Extreme example is the city’s indifference to its looming crises. Extreme example is the city’s incapacity to conserve its lifesaving resources. Extreme example is the city’s weakness to resist profit interests that love expansion at any cost, that love profit only for a few at the cost of environment of the many. Extreme example is the city’s dominating politics that prefers not to question ecology destroying economy.
Scarcity of water or greenery or open space or play ground for kids or other ecological problems in the city are only manifestations of the extremes: an economy with a single motive — profit for a few — and a politics, a management, a cooption tact based on the economy. Its insatiable hunger demands an ever-increasing supply of surplus value, and its insatiate love for a few denies living condition for the broader society producing surplus value. Ecology is an integral part of living condition. Thus the economy’s act turns a foolish act, an act of destroying an ecology that supports surplus value producing life. The city loves surplus value but nourishes conditions that destroy surplus value producing labour power.
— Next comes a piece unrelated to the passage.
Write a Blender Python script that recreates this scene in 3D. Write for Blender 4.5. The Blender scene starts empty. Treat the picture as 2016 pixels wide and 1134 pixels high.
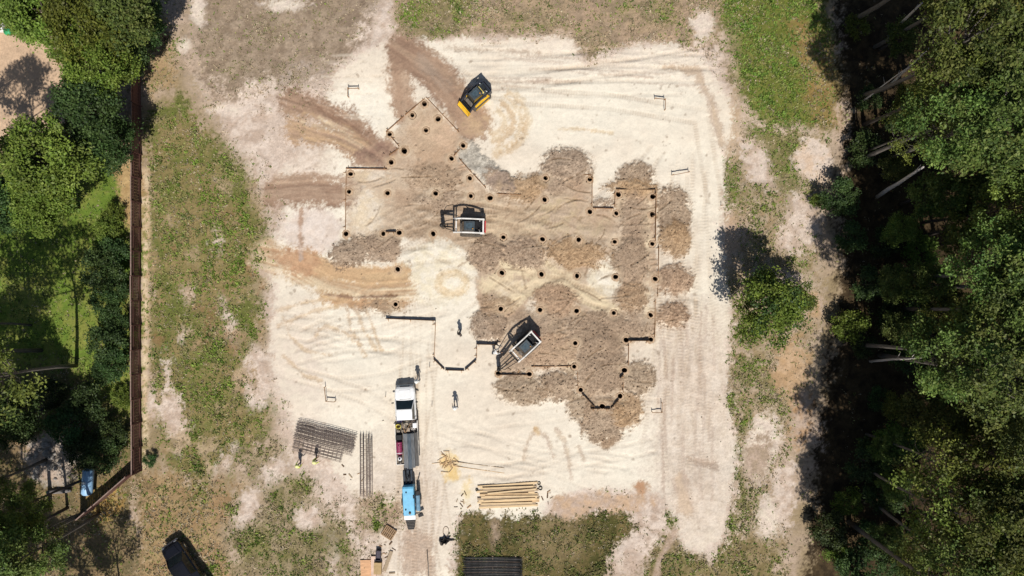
import bpy, bmesh, math, random
import numpy as np
from mathutils import Vector, Matrix, Quaternion

R = math.radians
SC = bpy.context.scene
COL = SC.collection

# ------------------------------------------------------------------ camera, sky, sun, exposure
CAM_H = 70.0
PPM = 20.0                                   # photo pixels per metre on the ground
cam_d = bpy.data.cameras.new("camera")
cam_d.sensor_width = 36.0
cam_d.lens = 36.0 * CAM_H / (2016 / PPM)
cam_d.clip_start = 0.5
cam_d.clip_end = 3000
cam = bpy.data.objects.new("camera", cam_d)
COL.objects.link(cam)
cam.location = (0, 0, CAM_H)
cam.rotation_euler = (0, 0, 0)
SC.camera = cam

SUN_EL, SHADOW_X = 54.0, -6.0                # elevation; shadows fall up the picture, a little to the left
world = bpy.data.worlds.new("World")
SC.world = world
world.use_nodes = True
wn = world.node_tree
wn.nodes.clear()
sky = wn.nodes.new("ShaderNodeTexSky")
sky.sky_type = 'NISHITA'
sky.sun_disc = False
sky.sun_elevation = R(SUN_EL)
sky.sun_rotation = R(180 + SHADOW_X)
bg = wn.nodes.new("ShaderNodeBackground")
bg.inputs[1].default_value = 0.06
wo = wn.nodes.new("ShaderNodeOutputWorld")
wn.links.new(sky.outputs[0], bg.inputs[0])
wn.links.new(bg.outputs[0], wo.inputs[0])

sd = bpy.data.lights.new("sun", 'SUN')
sd.energy = 4.6
sd.angle = R(0.53)
sd.color = (1.0, 0.95, 0.88)
sun = bpy.data.objects.new("sun", sd)
COL.objects.link(sun)
sun.rotation_euler = (R(90 - SUN_EL), 0, R(-SHADOW_X))
sun.location = (0, -60, 90)

SC.view_settings.view_transform = 'Standard'
SC.view_settings.look = 'None'
SC.view_settings.gamma = 1.0
SC.view_settings.exposure = 0.0
try:
    SC.view_settings.use_curve_mapping = False
except Exception:
    pass
SC.render.engine = 'CYCLES'
SC.cycles.max_bounces = 6
SC.cycles.diffuse_bounces = 3
SC.cycles.transparent_max_bounces = 6

# ------------------------------------------------------------------ helpers
def W(px, py, z=0.0):
    """photo pixel -> world point at height z"""
    k = (CAM_H - z) / CAM_H
    return ((px - 1008) / PPM * k, (567 - py) / PPM * k)

def lin(c):
    c = c / 255.0
    return c / 12.92 if c <= 0.04045 else ((c + 0.055) / 1.055) ** 2.4

def A(r, g, b, f=1.18):
    """albedo of a surface that reads as this sRGB value in full sun"""
    return (min(lin(r) / f, .82), min(lin(g) / f, .82), min(lin(b) / f, .82))

_mats = {}
def mat(name, col, rough=0.7, metal=0.0, var=0.18, scale=6.0, bump=0.0, spec=0.3, stretch=None, dirt=None):
    if name in _mats:
        return _mats[name]
    m = bpy.data.materials.new(name)
    m.use_nodes = True
    nt = m.node_tree
    b = nt.nodes["Principled BSDF"]
    b.inputs["Roughness"].default_value = rough
    b.inputs["Metallic"].default_value = metal
    b.inputs["Specular IOR Level"].default_value = spec
    tc = nt.nodes.new("ShaderNodeTexCoord")
    mp = nt.nodes.new("ShaderNodeMapping")
    if stretch:
        mp.inputs["Scale"].default_value = stretch
    nt.links.new(tc.outputs["Object"], mp.inputs[0])
    nz = nt.nodes.new("ShaderNodeTexNoise")
    nz.inputs["Scale"].default_value = scale
    nz.inputs["Detail"].default_value = 5
    nt.links.new(mp.outputs[0], nz.inputs["Vector"])
    rp = nt.nodes.new("ShaderNodeValToRGB")
    rp.color_ramp.elements[0].position = 0.3
    rp.color_ramp.elements[1].position = 0.7
    lo = tuple(max(0, c * (1 - var)) for c in col)
    hi = tuple(min(.95, c * (1 + var)) for c in col)
    if dirt:
        lo = tuple(c * (1 - var) + d * var for c, d in zip(col, dirt))
    rp.color_ramp.elements[0].color = (*lo, 1)
    rp.color_ramp.elements[1].color = (*hi, 1)
    nt.links.new(nz.outputs[0], rp.inputs[0])
    nt.links.new(rp.outputs[0], b.inputs["Base Color"])
    if bump:
        bp = nt.nodes.new("ShaderNodeBump")
        bp.inputs["Strength"].default_value = bump
        bp.inputs["Distance"].default_value = 0.03
        nt.links.new(nz.outputs[0], bp.inputs["Height"])
        nt.links.new(bp.outputs[0], b.inputs["Normal"])
    _mats[name] = m
    return m

def tag(o, label=None, cat=None, group=None, kind=None):
    if label: o["label"] = label
    if cat: o["category"] = cat
    if group: o["group"] = group
    if kind or label: o["kind"] = kind or "thing"
    return o

def empty(name, loc, rz=0.0, scale=1.0):
    o = bpy.data.objects.new(name, None)
    o.empty_display_size = 0.3
    COL.objects.link(o)
    o.location = loc
    o.rotation_euler = (0, 0, rz)
    o.scale = (scale,) * 3
    return o

def obj(name, me, parent=None, loc=None, rot=None, scale=None):
    o = bpy.data.objects.new(name, me)
    COL.objects.link(o)
    if parent: o.parent = parent
    if loc is not None: o.location = loc
    if rot is not None: o.rotation_euler = rot
    if scale is not None: o.scale = scale
    return o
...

A blissful ignorance of the powerful city!
So, the economy carries on its vertical and horizontal construction and expansion, wipes out agricultural land, dries up water bodies and aquifers and prepares a context for a larger exodus, not a few families and citizens only.
So, the city constructs context to curse it.
It will move the other way — redesign the city, take steps to lessen pressure on the city, etc — if it finds profit there. Otherwise, along with bringing in suffering to millions and millions it will persist with its present pattern, which is nothing but a doomed destiny.
Dhaka-based freelancer Farooque Chowdhury contributes on socioeconomic issues.